By the time the movie was actually in theaters, the real song-plugging began, with songs that actually got into the picture–with the earlier publications almost forgotten.
And the bands that got to do these numbers were more like name bands–including one that was near the top of the polls at the time, both in “swing” and “sweet’ categories. Glenn Miller was a very big name by 1940, and they could have hit with an arrangement of the telephone directory–that’s how big they were! Miller got ‘Give A Little Whistle”, and it sold about as well as any of them at the time.
Hal Kemp, who had a sweet band that could also swing, also got “Whistle’, coupling it with “I’ve Got No Strings”. Meanwhile, Sammy Kaye–whose band was tallied up as a corny “sweet” band, if ever there was one–got to do the big ballad,”When You Wish Upon A Star” and “Turn On The Old Music Box”.
There were also occasional vocal, or “vocadance” records of songs from the “Pinocchio” score. The Four King Sisters got to do “Give A Little Whistle”. Chick Bullock (hose vocalist of the 1930′, still trying to hang on) got to chirp on “When You Wish Upon A Star”. And Buddy Clark, a busy radio singer would wold achieve stardom before dying in a plane crash in 1949, got to do several “Pinocchio” songs for he indifferently-recorded Varsity records, including one that escaped almost everybody, “Three Cheers For Anything”.
Even Victor Young got into the act. As he had with Gulliver’s Travels, Victor Young produced an “album” of songs from the “Pinocchio” score. Not only did he include a satisfying performance of “Three Cheers For Anything”, but even included “Jiminy Cricket” from the first group of songs mentioned above. Ostensibly, the Ken Darby Singes replaced he Max Terr Choristers–although some, upon listening, might find the two groups nearly identical.
Hard to believe that Pinocchio did not turn a profit on its initial theatrical release. (It had to wait until a 1945 theatrical reissue, and it’s been in the black ever since). But the songs were heard about and abroad, and “When You Wish Upon A Star” became the virtual theme song of the whole Disney empire.
“Jiminy Cricket,” “Honest John,” and “Monstro the Whale” were never intended to be sung in the film. They were written, published, and recorded purely as “exploitation songs,” to be used in the publicity campaign for the film. However, as James suggests, at least two of them (“Honest John” and “Monstro”) can be heard briefly in the instrumental score. “Three Cheers for Anything” *was* supposed to be a vocal number in the film, but was cut during production — although, again, a brief snippet can be heard in the instrumental score.

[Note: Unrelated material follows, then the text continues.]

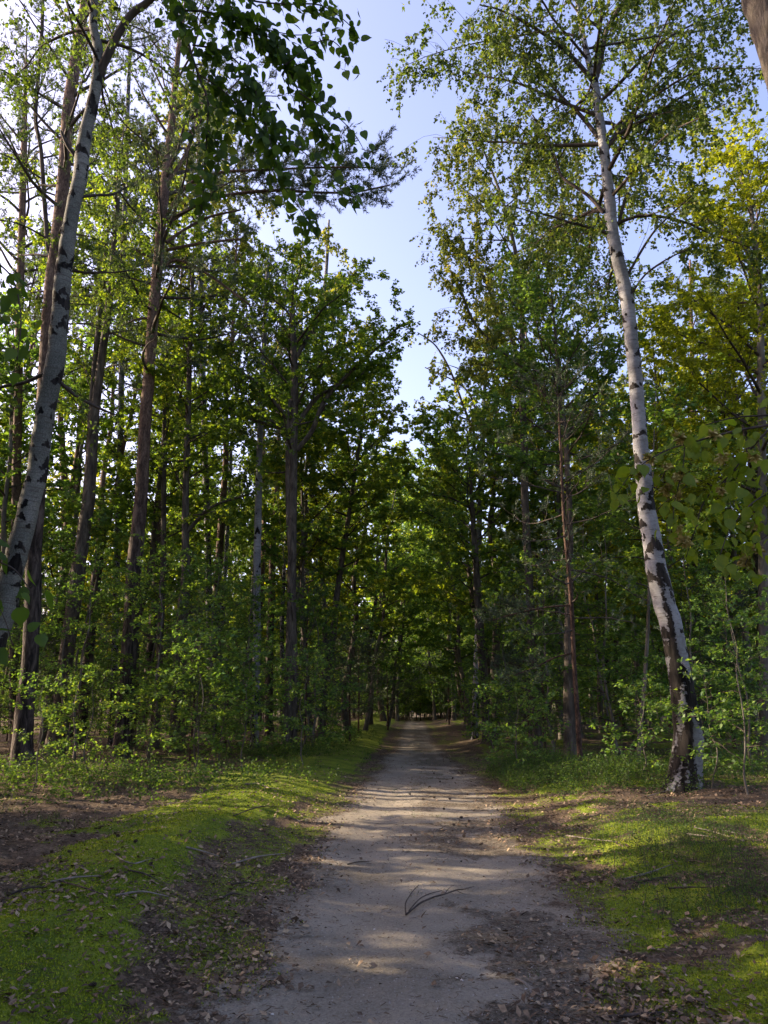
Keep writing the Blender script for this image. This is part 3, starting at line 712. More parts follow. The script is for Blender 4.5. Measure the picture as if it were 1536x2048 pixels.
def place(key, i, x, y, s=1., rz=0., label='', cat='tree', group=None, dz=0., tilt=0., lean=0.):
    name, tm, wm, lm = PRO[key][i % len(PRO[key])]
    t = thing(name, (x, y, H(x, y)+dz), label, cat, group, rz); t.scale = (s, s, s); t.rotation_euler = (Euler((tilt, lean, 0)).to_matrix() @ Euler((0, 0, rz)).to_matrix()).to_euler()
    link('trunk', tm, t); link('branchwork', wm, t, kind='stuff'); link('crown', lm, t, kind='stuff')
    return t
pts = []
SD = np.array([-sin(SUN_AZ)*cos(SUN_EL), cos(SUN_AZ)*cos(SUN_EL), sin(SUN_EL)])
BEAMS = [(.2, 13.9, .55), (.2, 10.3, .0), (1.1, 26, .3)]
HT = {'oak': (3.2, 16.5, 3.1), 'beech': (2., 13.5, 2.7), 'pine': (11.5, 24, 2.6), 'birch': (7, 20.5, 2.3), 'gold': (4, 14, 2.9), 'under': (.5, 7, 1.7), 'ypine': (.5, 6, 1.2), 'sap': (0, 2.6, .8)}
def in_beam(key, x, y):
    z0, z1, r = HT[key]
    for bx, by, w_ in BEAMS:
        t = ((x-bx)*SD[0]+(y-by)*SD[1])/(SD[0]**2+SD[1]**2)
        if t > 0 and z0 < t*SD[2] < z1+.5 and abs((x-bx)*SD[1]-(y-by)*SD[0])/cos(SUN_EL) < r*.72+w_: return True
    return False
def free(x, y, d):
    for a, b in pts:
        if (a-x)**2+(b-y)**2 < d*d: return False
    pts.append((x, y)); return True
rr = random.Random(5)
def track_gap(x, y):
    yy = min(y, 62.); l = float(c_sl(yy)); r = float(c_sr(yy))
    if y > 62: l -= (y-62)*.10; r -= (y-62)*.10
    return max(l-x, x-r)
LB = {'oak': ('leafy oak', 'tree'), 'beech': ('fresh green beech', 'tree'), 'pine': ('bare-stemmed tall pine', 'pine'), 'birch': ('slim weeping birch', 'birch'),
      'gold': ('yellowing broadleaf tree', 'tree'), 'under': ('low spreading hornbeam', 'young tree'), 'sap': ('leafy sapling', 'sapling'), 'ypine': ('bushy young pine', 'young pine')}
PL = {'oak': 'oaks', 'beech': 'beeches', 'pine': 'tall pines', 'birch': 'birches', 'gold': 'yellowing trees', 'under': 'hornbeams', 'sap': 'saplings', 'ypine': 'young pines'}
MARK = [(0, 'left edge'), (50, 'leftmost pine'), (115, 'dark twin birch'), (250, 'reddish pine'), (362, 'crooked-boughed oak'), (510, 'slim white birch'), (578, 'double-trunked oak'),
        (645, 'forked oak'), (835, 'track'), (978, 'stout black trunk'), (1075, 'turning birch'), (1160, 'slim reddish pine'), (1375, 'leaning white birch'), (1536, 'right edge')]
def lab(key, x, y=-1):
    a, c = LB[key]; s = 'left' if x < 0.6 else 'right'
    px = CX+FPX*x/(y*cos(PITCH)) if y > 1 else -1
    far = 'near the wood edge' if y < 22 else 'some way back' if y < 34 else 'deep in the wood' if y < 55 else 'far back in the wood'
    if y < 2 or px <= 0 or px >= 1536: w_ = 'beside or behind the viewer, %s of the track' % s
    else:
        i = max(k for k, m in enumerate(MARK) if m[0] < px); w_ = '%s between %s and %s' % (far, MARK[i][1], MARK[i+1][1])
    return dict(label=a+' '+w_, cat=c, group='%s %s' % (PL[key], w_))
def scatter(n, ylo, yhi, xf, dmin, gap, mixk, smin=.85, smax=1.15):
    k = 0; tries = 0
    while k < n and tries < n*40:
        tries += 1
        y = ylo+(yhi-ylo)*rr.random()**.8; x = rr.uniform(-1, 1)*xf(y)
        if track_gap(x, y) < gap or not free(x, y, dmin): continue
        key = rr.choices([m[0] for m in mixk], [m[1] for m in mixk])[0]
        if in_beam(key, x, y): pts.pop(); continue
        place(key, rr.randrange(9), x, y, rr.uniform(smin, smax), rr.uniform(0, 6.28), **lab(key, x, y), tilt=rr.gauss(0, .025)); k += 1
# trees that lean their crowns over the far track and close the tunnel
for x, y, k, i, s, ln in [(-1.5, 31, 'oak', 0, .95, .10), (4.6, 33, 'oak', 1, .95, -.12), (-.9, 37, 'beech', 1, 1.0, .12), (4.3, 39, 'beech', 1, 1.05, -.12), (-.8, 44, 'oak', 2, 1.0, .08), (5.2, 47, 'oak', 1, 1.15, -.10),
                      (0., 52, 'oak', 0, 1.3, .05), (5.0, 55, 'beech', 1, 1.35, -.05), (.8, 61, 'oak', 2, 1.3, 0), (5.8, 64, 'oak', 0, 1.4, -.05), (2.2, 72, 'beech', 1, 1.5, 0), (4.6, 76, 'oak', 1, 1.4, 0), (1, 80, 'beech', 0, 1.5, 0), (3.6, 84, 'oak', 2, 1.5, 0),
                      (.2, 44, 'beech', 0, .9, .14), (4.5, 42, 'beech', 0, .9, -.14), (1.0, 57, 'beech', 0, 1.2, .05), (3.9, 59, 'beech', 0, 1.2, -.05), (.2, 40, 'ypine', 0, 1., 0), (3.9, 46, 'ypine', 1, .9, 0), (.6, 68, 'under', 0, 1.2, 0), (5.2, 70, 'under', 1, 1.1, 0), (2.6, 73, 'under', 2, 1.2, 0), (3.9, 79, 'under', 1, 1.2, 0), (.4, 50, 'under', 1, .8, 0), (4.3, 53, 'under', 0, .8, 0), (2.0, 90, 'under', 0, 1.5, 0), (4, 92, 'under', 2, 1.5, 0), (0, 88, 'under', 1, 1.5, 0)]:
    place(k, i, x, y, s, x*3.1+y, lean=ln, **lab(k, x, y)); pts.append((x, y))
r3 = random.Random(8)
for q in range(34):
    x = r3.uniform(-3, 8); y = r3.uniform(61, 76)
    key = r3.choice(['under', 'ypine', 'ypine', 'ypine']); place(key, q, x, y, r3.uniform(.8, 1.3)*(2 if key == 'sap' else 1), q*1.3, **lab(key, x, y))
for q in range(60):
    x = r3.uniform(-2.5, 7); y = r3.uniform(59, 72); place('sap', q, x, y, r3.uniform(1., 1.6), q*1.7, **lab('sap', x, y))
# yellowing trees at the right side, sunlight partly put into their leaf colour
for x, y, k, i, s in [(9.2, 24, 'gold', 0, 1.0), (13, 27, 'gold', 0, 1.1), (7.6, 30, 'gold', 0, 1.05), (11.5, 34, 'gold', 0, 1.2), (15.5, 33, 'gold', 0, 1.2), (6.0, 25, 'beech', 1, .95)]:
    place(k, i, x, y, s, x*2.1+y, **lab(k, x, y)); pts.append((x, y))
# dense crowns of the left edge
for x, y, k, i, s in [(-11.5, 26, 'beech', 1, 1.15), (-11.5, 22, 'beech', 1, 1.0), (-8.2, 25, 'oak', 1, 1.0), (-6.0, 27, 'pine', 0, .95), (-12.5, 29, 'pine', 0, 1.05), (-9.5, 30, 'pine', 2, 1.0), (-4.6, 31, 'pine', 1, .9), (-7.2, 33, 'birch', 0, 1.05), (-14, 35, 'pine', 0, 1.1)]:
    place(k, i, x, y, s, x*2.1+y, **lab(k, x, y)); pts.append((x, y))
scatter(60, 24, 48, lambda y: 2+.55*y, 2.2, 2.2, [('oak', 4), ('beech', 6), ('pine', 1.3), ('birch', 1.5), ('gold', 1)])
scatter(120, 44, 115, lambda y: 3+.55*y, 3.4, 3.0, [('oak', 4), ('beech', 3), ('pine', 4), ('birch', 2), ('gold', 1)])
scatter(20, 19, 32, lambda y: 2+.52*y, 1.7, 1.6, [('under', 4), ('ypine', 3)], .7, 1.)
scatter(120, 23, 75, lambda y: 2+.52*y, 1.6, 1.2, [('under', 6), ('ypine', 2.5)])
scatter(60, 38, 75, lambda y: 2+.5*y, 1., .9, [('sap', 3), ('under', 2)], .9, 1.4)
scatter(64, 15, 38, lambda y: 2+.52*y, .9, .8, [('sap', 8), ('ypine', 0.5)], .6, 1.2)
# the wood goes on beside and behind the viewer; unseen shade trees added
def side(n, x0, x1, y0, y1, seed):
    r2 = random.Random(seed); k = 0; tr = 0
    while k < n and tr < 999:
        tr += 1; x = r2.uniform(x0, x1); y = r2.uniform(y0, y1)
        if track_gap(x, max(y, 4.6)) < 2.5 or not free(x, y, 3.2) or (y > 1 and abs(x) < .56*y+2.6): continue
        key = r2.choices(['oak', 'pine', 'beech', 'birch'], [4, 4, 3, 2])[0]
        if in_beam(key, x, y): pts.pop(); continue
        place(key, r2.randrange(5), x, y, r2.uniform(.85, 1.15), r2.uniform(0, 6), **lab(key, x, y)); k += 1
def side_shade(n, x0, x1, y0, y1, seed):  # unseen thicket added at the left to shade the near ground
    r2 = random.Random(seed); k = 0; tr = 0
    while k < n and tr < 2999:
        tr += 1; x = r2.uniform(x0, x1); y = r2.uniform(y0, y1)
        if (y > 1 and abs(x) < .56*y+2.0) or not free(x, y, 1.5): continue
        key = r2.choices(['under', 'ypine', 'beech', 'sap'], [6, 1.5, 2, 1])[0]
        if in_beam(key, x, y) or (key == 'beech' and y > 0 and abs(x) < .56*y+4.2): pts.pop(); continue
        place(key, r2.randrange(5), x, y, r2.uniform(.85, 1.15), r2.uniform(0, 6), **lab(key, x, y)); k += 1
for x, y in [(-9.6, 7.2), (-8.6, 4.4), (-8., 1.6), (-12.5, 6)]:  # unseen oaks added left of the frame to shade the foreground
    place('oak', int(x*-2), x, y, .9, x, **lab('oak', x, y)); pts.append((x, y))
for x, y in [(-7.7, 5.6), (-7.5, 3.2), (-7.2, .6), (-10.5, 4.6), (-11.2, 7.4), (-9.4, 9.4), (-12.2, 9.8), (-11.8, 13.5)]:  # unseen beeches added to keep the sun off the near track
    place('beech', int(x*-3), x, y, .95, x, **lab('beech', x, y)); pts.append((x, y))
for x, y in [(-13, 17), (-13.6, 19), (-12.4, 15.2), (-15.5, 17.2)]:  # unseen pines added so their crowns shade the leaning birch trunk
    place('pine', int(x*-2), x, y, .70, x, **lab('pine', x, y)); pts.append((x, y))
side(38, -50, -4, -4, 44, 1); side_shade(34, -24, -3.6, -5, 13, 9); side(16, 7, 34, -6, 34, 2); side(12, -26, 26, -28, -5, 3)

# saplings and young trees placed where the photo shows them
for key, i, px, py_, Y, s, rz, lb in [
    ('sap', 1, 180, 1560, 13.6, .75, 1, 'thin sapling with pale drooping leaves below the reddish pine'),
    ('sap', 2, 385, 1540, 16.5, .95, 2, 'dense green sapling clump left of the slim white birch'),
    ('sap', 0, 440, 1530, 16.9, 1.1, .4, 'upright dark sapling in front of the slim white birch'),
    ('sap', 2, 486, 1525, 17.2, .9, 4.4, 'thin-stemmed sapling at the foot of the slim white birch'),
    ('sap', 1, 600, 1510, 20.0, 1.0, 3.4, 'bushy sapling on the left bank near the double-trunked oak'),
    ('under', 0, 300, 1500, 19.0, .95, 3., 'broad young hornbeam hiding the foot of the reddish pine'),
    ('under', 1, 150, 1500, 18.6, .8, 5., 'young hornbeam with yellowing edges beside the leftmost pine'),
    ('under', 1, 430, 1500, 20.5, .85, 1., 'young hornbeam left of the slim white birch'),
    ('under', 0, 1030, 1490, 25.0, .95, .7, 'young hornbeam overhanging the right edge of the narrowing track'),
    ('under', 2, 1230, 1500, 19.0, .9, 2.2, 'tall young hornbeam between the slim young pine and the leaning birch'),
    ('under', 1, 1400, 1500, 17.5, .85, 4.1, 'young hornbeam behind the foot of the leaning white birch'),
    ('under', 2, 1500, 1500, 14.0, .5, 5.1, 'young hornbeam with blue-green leaves at the right edge'),
    ('ypine', 0, 700, 1480, 27.0, .9, 1., 'young pine on the left bank just before the tunnel'),
    ('ypine', 1, 1090, 1500, 21.0, .9, 2., 'soft grey-green young pine behind the bilberry patch'),
    ('ypine', 1, 610, 1480, 23.5, .85, 5., 'soft young pine below the double-trunked oak'),
    ('sap', 0, 1290, 1560, 13.6, .8, 1.7, 'low sapling in front of the leaning birch foot, on its left'),
    ('sap', 1, 1425, 1590, 12.2, .7, 2.7, 'low sapling just right of the leaning birch foot'),
    ('sap', 2, 1500, 1600, 11.2, .9, 3.7, 'bluish-leaved sapling at the right edge, nearest to the viewer'),
    ('sap', 0, 1060, 1520, 18.5, .7, .7, 'small bright sapling behind the bilberry patch'),
    ('sap', 2, 60, 1600, 12.4, .6, 2.1, 'small sapling in front of the leftmost pine')]:
    p, _ = at(px, py_, Y); place(key, i, p[0], p[1], s, rz, label=lb, cat='sapling' if key == 'sap' else 'young tree')
print('objects', len(bpy.data.objects), 'tris', sum(len(m.polygons) for m in bpy.data.meshes))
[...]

For what it’s worth, Glenn Miller’s recording of “When You Wish Upon a Star” is also very nice. It was recorded in January 1940, about a month before the film’s premiere — i.e. before the song became extremely well known — and vocalist Ray Eberle bungles the lyrics at one point.
Correct me if I’m wrong, but isn’t that Perry Como singing on “Monstro”?
He was a singer with the Ted Weems band in the late 30s
Male vocalist on “Monstro” is Red Ingle. Red often got the novelty numbers, when they didn’t go to Elmo Tanner as a singer (rather than as a whistler).. per Parker Gibbs.
Como got the romantic stuff.
Famed UK crooner Al Bowlly also recorded WHEN YOU WISH UPON A STAR and TURN ON THE OLD MUSIC BOX for HMV with the Maurice Winnick band.
Was Pinnochio the only Disney feature that had accompanying exploitation songs?
I’d love to find out about any others there might be.